Aim of the exercise: Transcribe the lines from the start of the data below through the line with "for s in singles: single_plant(s)", word for word and nothing more.
==========
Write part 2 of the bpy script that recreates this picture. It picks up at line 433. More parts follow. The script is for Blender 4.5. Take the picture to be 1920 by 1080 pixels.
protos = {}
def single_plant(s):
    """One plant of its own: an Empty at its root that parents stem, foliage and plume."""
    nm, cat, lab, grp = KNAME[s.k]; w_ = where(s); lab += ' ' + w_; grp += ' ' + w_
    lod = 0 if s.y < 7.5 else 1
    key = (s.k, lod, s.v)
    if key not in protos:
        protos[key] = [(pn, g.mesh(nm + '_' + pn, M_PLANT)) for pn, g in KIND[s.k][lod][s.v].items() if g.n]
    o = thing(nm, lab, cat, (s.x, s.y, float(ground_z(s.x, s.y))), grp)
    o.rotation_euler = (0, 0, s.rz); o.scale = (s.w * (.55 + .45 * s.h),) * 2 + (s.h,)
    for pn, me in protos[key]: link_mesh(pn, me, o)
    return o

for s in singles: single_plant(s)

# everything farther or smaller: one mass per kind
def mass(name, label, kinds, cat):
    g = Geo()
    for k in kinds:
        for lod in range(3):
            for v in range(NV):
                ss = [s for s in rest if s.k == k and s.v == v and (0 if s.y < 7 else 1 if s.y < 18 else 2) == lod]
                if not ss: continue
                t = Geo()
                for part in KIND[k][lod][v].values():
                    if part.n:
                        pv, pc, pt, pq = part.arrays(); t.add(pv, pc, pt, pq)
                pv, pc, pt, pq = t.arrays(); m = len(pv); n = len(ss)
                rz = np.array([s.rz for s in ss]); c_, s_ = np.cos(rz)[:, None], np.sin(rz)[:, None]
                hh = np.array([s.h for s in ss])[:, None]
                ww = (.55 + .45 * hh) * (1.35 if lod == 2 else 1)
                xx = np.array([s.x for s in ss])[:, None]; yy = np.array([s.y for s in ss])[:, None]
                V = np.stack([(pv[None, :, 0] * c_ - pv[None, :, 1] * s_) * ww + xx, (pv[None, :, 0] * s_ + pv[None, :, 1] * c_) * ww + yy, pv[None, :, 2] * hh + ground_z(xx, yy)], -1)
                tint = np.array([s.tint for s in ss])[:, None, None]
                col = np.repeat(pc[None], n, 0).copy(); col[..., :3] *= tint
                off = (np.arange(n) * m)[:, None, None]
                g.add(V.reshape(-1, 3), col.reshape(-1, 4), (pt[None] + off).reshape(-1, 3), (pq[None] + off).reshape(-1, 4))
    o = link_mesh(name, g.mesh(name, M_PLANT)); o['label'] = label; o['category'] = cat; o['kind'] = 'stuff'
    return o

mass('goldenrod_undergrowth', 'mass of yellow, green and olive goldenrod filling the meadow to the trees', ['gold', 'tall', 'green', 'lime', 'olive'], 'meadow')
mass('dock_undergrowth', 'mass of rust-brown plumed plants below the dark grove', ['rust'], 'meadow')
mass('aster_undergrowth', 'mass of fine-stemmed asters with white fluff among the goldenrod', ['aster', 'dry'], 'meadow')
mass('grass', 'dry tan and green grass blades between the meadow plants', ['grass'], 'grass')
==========
Solved problem:
Write part 2 of the bpy script that recreates this picture. It picks up at line 433. More parts follow. The script is for Blender 4.5. Take the picture to be 1920 by 1080 pixels.
protos = {}
def single_plant(s):
    """One plant of its own: an Empty at its root that parents stem, foliage and plume."""
    nm, cat, lab, grp = KNAME[s.k]; w_ = where(s); lab += ' ' + w_; grp += ' ' + w_
    lod = 0 if s.y < 7.5 else 1
    key = (s.k, lod, s.v)
    if key not in protos:
        protos[key] = [(pn, g.mesh(nm + '_' + pn, M_PLANT)) for pn, g in KIND[s.k][lod][s.v].items() if g.n]
    o = thing(nm, lab, cat, (s.x, s.y, float(ground_z(s.x, s.y))), grp)
    o.rotation_euler = (0, 0, s.rz); o.scale = (s.w * (.55 + .45 * s.h),) * 2 + (s.h,)
    for pn, me in protos[key]: link_mesh(pn, me, o)
    return o

for s in singles: single_plant(s)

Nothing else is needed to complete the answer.